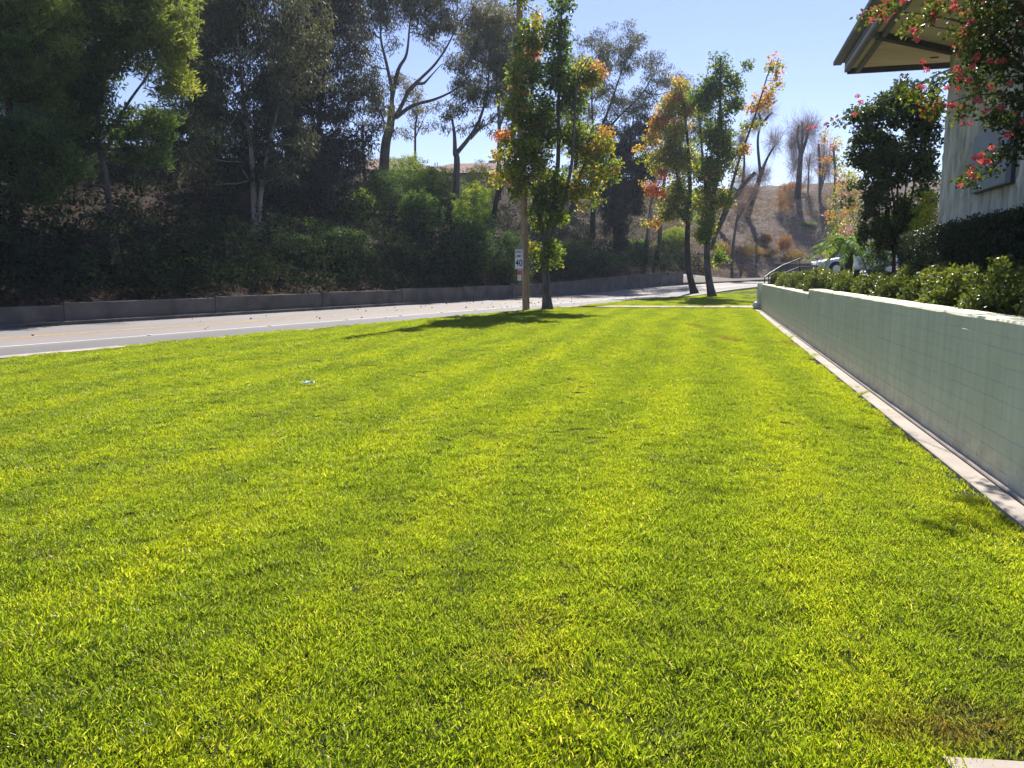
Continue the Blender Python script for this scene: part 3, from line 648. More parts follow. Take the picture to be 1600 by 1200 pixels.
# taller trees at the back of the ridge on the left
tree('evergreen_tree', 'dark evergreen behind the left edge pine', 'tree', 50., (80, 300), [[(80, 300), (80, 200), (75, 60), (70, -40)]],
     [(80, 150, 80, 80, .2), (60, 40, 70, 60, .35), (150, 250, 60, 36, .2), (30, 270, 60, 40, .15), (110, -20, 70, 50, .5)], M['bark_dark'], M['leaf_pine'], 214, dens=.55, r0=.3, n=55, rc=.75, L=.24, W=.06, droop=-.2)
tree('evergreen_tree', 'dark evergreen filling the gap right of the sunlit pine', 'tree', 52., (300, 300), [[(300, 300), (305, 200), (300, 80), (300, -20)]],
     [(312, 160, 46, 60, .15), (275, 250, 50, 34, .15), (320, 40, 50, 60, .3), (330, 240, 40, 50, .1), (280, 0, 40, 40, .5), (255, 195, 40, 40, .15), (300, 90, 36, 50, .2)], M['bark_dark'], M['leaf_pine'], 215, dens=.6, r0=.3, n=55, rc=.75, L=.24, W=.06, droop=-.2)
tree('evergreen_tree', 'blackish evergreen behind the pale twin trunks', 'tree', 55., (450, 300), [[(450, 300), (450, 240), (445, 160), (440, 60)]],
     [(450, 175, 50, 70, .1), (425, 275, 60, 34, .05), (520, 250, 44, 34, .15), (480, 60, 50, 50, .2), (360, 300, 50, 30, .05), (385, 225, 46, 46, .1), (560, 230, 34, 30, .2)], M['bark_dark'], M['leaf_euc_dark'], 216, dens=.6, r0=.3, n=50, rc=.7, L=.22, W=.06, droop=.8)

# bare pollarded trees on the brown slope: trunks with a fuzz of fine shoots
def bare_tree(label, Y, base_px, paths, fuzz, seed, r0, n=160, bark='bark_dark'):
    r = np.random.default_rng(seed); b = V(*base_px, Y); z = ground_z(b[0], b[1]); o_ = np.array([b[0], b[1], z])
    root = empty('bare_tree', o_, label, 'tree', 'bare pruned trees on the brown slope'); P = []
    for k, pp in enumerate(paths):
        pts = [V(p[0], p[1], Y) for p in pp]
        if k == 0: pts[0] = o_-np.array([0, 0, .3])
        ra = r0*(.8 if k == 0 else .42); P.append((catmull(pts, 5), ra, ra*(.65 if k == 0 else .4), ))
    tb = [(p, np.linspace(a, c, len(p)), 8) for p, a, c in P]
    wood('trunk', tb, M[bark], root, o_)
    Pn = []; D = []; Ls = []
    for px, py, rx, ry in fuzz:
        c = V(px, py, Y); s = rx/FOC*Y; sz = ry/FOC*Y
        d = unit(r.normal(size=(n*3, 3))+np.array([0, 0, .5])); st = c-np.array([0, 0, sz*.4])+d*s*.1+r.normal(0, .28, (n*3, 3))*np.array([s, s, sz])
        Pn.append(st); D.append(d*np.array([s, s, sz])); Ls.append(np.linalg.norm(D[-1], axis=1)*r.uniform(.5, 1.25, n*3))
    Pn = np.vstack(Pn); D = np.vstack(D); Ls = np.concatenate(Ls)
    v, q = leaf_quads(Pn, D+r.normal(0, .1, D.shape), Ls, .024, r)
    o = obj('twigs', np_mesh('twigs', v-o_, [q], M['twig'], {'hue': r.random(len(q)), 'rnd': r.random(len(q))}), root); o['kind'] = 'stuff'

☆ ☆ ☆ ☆

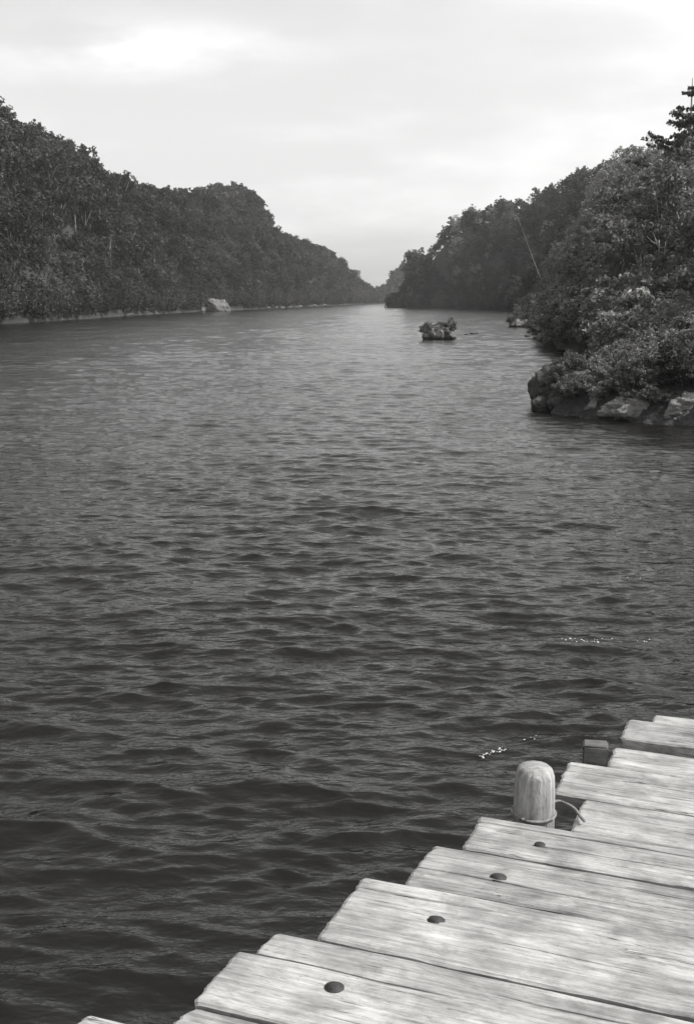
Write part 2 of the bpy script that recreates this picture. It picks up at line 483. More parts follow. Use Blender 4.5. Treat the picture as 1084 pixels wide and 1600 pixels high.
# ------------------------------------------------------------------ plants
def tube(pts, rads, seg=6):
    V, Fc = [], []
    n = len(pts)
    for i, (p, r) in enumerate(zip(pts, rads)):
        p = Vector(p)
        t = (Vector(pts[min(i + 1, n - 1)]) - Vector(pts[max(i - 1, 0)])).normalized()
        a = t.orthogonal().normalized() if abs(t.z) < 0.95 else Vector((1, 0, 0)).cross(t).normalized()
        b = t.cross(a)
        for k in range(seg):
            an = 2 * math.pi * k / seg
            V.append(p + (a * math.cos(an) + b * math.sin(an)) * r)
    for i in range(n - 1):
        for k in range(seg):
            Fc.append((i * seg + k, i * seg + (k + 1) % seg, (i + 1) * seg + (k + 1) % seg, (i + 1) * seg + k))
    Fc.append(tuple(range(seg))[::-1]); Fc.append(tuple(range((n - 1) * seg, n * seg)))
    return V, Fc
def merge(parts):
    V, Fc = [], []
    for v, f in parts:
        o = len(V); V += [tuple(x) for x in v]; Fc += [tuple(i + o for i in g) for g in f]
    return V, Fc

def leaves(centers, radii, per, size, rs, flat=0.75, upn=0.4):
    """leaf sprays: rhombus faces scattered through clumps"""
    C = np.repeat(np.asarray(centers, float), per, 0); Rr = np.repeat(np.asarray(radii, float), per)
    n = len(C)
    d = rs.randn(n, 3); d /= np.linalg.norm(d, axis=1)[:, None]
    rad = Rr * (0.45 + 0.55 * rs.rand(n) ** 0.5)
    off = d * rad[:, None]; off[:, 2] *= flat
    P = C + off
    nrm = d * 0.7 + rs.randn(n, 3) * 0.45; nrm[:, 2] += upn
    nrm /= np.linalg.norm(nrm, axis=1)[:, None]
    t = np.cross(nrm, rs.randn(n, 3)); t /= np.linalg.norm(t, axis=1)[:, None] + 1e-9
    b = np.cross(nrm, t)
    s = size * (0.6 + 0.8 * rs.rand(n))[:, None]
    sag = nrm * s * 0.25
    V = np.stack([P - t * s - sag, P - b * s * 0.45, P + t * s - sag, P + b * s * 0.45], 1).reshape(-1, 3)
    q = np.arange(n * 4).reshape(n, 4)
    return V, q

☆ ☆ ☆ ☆

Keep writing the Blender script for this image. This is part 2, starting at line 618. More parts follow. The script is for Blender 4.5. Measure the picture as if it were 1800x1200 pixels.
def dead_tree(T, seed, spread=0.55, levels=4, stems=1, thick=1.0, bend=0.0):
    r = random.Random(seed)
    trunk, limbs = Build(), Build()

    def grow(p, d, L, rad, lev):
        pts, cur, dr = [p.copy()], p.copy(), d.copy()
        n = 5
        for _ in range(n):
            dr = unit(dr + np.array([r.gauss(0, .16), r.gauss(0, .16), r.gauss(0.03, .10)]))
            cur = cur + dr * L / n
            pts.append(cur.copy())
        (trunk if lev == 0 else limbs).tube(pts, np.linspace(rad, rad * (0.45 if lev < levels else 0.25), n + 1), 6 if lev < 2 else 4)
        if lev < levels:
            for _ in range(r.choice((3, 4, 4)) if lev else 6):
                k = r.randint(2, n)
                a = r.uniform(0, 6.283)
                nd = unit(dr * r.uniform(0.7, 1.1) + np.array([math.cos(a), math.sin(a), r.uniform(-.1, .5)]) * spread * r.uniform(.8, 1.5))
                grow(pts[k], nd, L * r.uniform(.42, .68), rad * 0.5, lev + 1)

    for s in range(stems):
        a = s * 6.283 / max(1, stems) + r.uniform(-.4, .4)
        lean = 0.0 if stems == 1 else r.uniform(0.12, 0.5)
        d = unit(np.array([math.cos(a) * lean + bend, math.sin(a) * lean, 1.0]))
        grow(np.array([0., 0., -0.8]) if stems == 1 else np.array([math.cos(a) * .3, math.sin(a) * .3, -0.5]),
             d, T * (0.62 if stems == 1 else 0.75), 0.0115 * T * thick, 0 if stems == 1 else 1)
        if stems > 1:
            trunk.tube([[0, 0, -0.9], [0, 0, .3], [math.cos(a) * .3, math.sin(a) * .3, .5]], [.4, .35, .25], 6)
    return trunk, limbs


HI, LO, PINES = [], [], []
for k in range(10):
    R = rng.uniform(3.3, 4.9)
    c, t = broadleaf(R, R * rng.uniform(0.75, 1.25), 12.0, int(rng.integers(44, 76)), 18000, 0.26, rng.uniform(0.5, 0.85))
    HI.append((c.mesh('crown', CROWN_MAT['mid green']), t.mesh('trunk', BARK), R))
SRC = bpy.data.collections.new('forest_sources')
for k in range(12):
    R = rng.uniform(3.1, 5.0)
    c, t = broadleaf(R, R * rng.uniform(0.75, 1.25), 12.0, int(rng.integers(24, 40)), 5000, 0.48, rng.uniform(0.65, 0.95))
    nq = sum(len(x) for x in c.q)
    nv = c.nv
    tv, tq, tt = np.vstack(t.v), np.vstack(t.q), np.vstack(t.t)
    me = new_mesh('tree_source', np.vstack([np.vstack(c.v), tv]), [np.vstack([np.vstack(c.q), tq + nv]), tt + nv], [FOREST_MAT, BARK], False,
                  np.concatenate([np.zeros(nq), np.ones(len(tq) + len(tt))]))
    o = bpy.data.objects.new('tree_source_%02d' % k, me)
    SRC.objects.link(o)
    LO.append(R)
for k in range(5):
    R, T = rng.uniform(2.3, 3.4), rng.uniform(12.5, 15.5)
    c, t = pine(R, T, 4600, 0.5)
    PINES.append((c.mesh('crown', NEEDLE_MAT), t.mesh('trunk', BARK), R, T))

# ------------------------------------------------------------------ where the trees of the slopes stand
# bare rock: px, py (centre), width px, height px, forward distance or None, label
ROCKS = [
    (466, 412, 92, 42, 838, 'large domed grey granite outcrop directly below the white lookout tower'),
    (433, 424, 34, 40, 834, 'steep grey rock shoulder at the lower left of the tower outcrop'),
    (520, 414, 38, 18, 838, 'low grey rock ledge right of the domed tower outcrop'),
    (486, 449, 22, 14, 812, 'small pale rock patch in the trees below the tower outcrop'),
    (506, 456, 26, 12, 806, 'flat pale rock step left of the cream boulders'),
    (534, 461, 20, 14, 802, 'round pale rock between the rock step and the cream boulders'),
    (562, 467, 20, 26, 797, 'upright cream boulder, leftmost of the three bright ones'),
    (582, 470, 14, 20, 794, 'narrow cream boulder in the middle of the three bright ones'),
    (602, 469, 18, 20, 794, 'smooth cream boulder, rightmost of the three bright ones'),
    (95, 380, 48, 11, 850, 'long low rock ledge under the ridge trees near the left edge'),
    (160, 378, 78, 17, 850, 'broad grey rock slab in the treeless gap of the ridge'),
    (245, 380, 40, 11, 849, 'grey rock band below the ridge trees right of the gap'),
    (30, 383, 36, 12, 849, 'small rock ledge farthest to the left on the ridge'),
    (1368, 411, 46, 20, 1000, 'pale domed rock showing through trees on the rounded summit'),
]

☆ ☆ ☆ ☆

Instruction: From the listing above, output exactly the run of lines that starts with the line containing "Continue the Blender" and ends with the line containing "L=.22, W=.06, droop=.8)".

Answer in full:
Continue the Blender Python script for this scene: part 3, from line 648. More parts follow. Take the picture to be 1600 by 1200 pixels.
# taller trees at the back of the ridge on the left
tree('evergreen_tree', 'dark evergreen behind the left edge pine', 'tree', 50., (80, 300), [[(80, 300), (80, 200), (75, 60), (70, -40)]],
     [(80, 150, 80, 80, .2), (60, 40, 70, 60, .35), (150, 250, 60, 36, .2), (30, 270, 60, 40, .15), (110, -20, 70, 50, .5)], M['bark_dark'], M['leaf_pine'], 214, dens=.55, r0=.3, n=55, rc=.75, L=.24, W=.06, droop=-.2)
tree('evergreen_tree', 'dark evergreen filling the gap right of the sunlit pine', 'tree', 52., (300, 300), [[(300, 300), (305, 200), (300, 80), (300, -20)]],
     [(312, 160, 46, 60, .15), (275, 250, 50, 34, .15), (320, 40, 50, 60, .3), (330, 240, 40, 50, .1), (280, 0, 40, 40, .5), (255, 195, 40, 40, .15), (300, 90, 36, 50, .2)], M['bark_dark'], M['leaf_pine'], 215, dens=.6, r0=.3, n=55, rc=.75, L=.24, W=.06, droop=-.2)
tree('evergreen_tree', 'blackish evergreen behind the pale twin trunks', 'tree', 55., (450, 300), [[(450, 300), (450, 240), (445, 160), (440, 60)]],
     [(450, 175, 50, 70, .1), (425, 275, 60, 34, .05), (520, 250, 44, 34, .15), (480, 60, 50, 50, .2), (360, 300, 50, 30, .05), (385, 225, 46, 46, .1), (560, 230, 34, 30, .2)], M['bark_dark'], M['leaf_euc_dark'], 216, dens=.6, r0=.3, n=50, rc=.7, L=.22, W=.06, droop=.8)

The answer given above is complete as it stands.